Historically, Citrus and Hernando are not sports powerhouses on the district or state levels, meaning that conference awards take on added weight. John Sedlack, Central High athletic director, said it best: "When you look at most of the banners hanging in these gyms, you'll see conference banners. It gave our kids a championship to fight for."

But student athletes were not part of the decision. Neither were their parents, some of whom have offered to help raise the $2,000 (if money truly is that critical), nor were most of the coaches in the two counties.

The seven Citrus County administrators owe the community a fuller explanation than they have provided so far. If they continue to be vague about their reasons for pulling out of the conference, especially midyear and without public discussion, then Citrus County superintendent David Hickey should order them to open up.

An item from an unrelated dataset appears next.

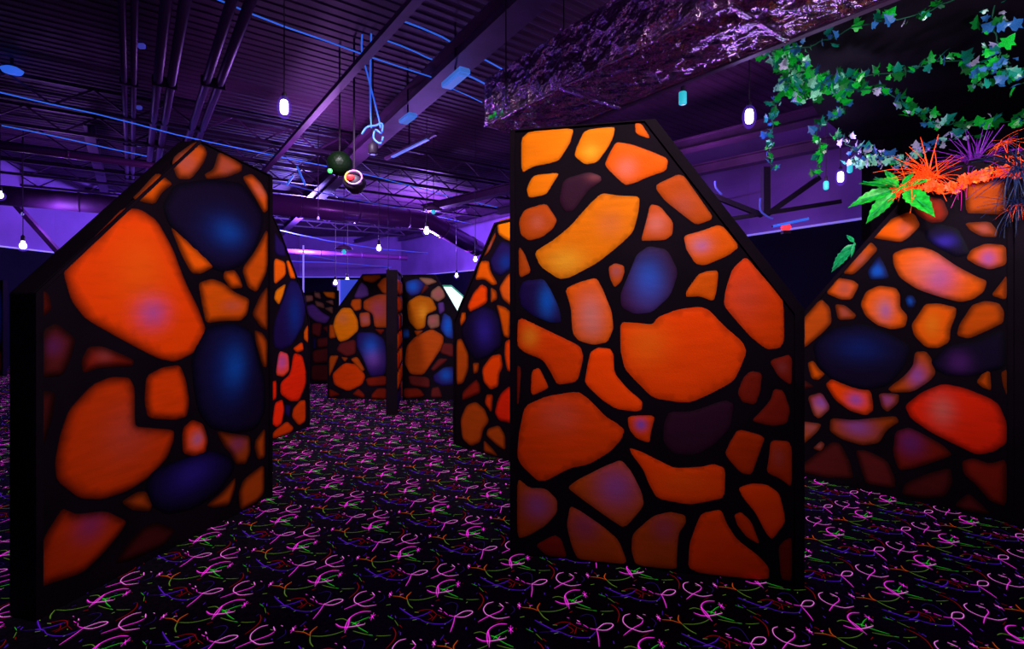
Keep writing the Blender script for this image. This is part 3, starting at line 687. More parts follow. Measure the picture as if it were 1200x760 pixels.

So far, Hickey has stayed out of the fray, saying this is the principals' decision. But they answer to him, and he, in turn, answers to the public. Hickey must be held accountable for his administrators' being unresponsive and, apparently, out of touch with what coaches, students and parents want.

And, if Hickey still refuses to get involved, the Citrus County School Board must insist that he provide an explanation. If the decision is as simple and defensible as the administrators want the public to believe, that should not be difficult.

The 1,600 Citrus County students who no longer can aspire to be tops in their traditional athletic conference, as well as coaches and students in Hernando County, are owed an honest answer.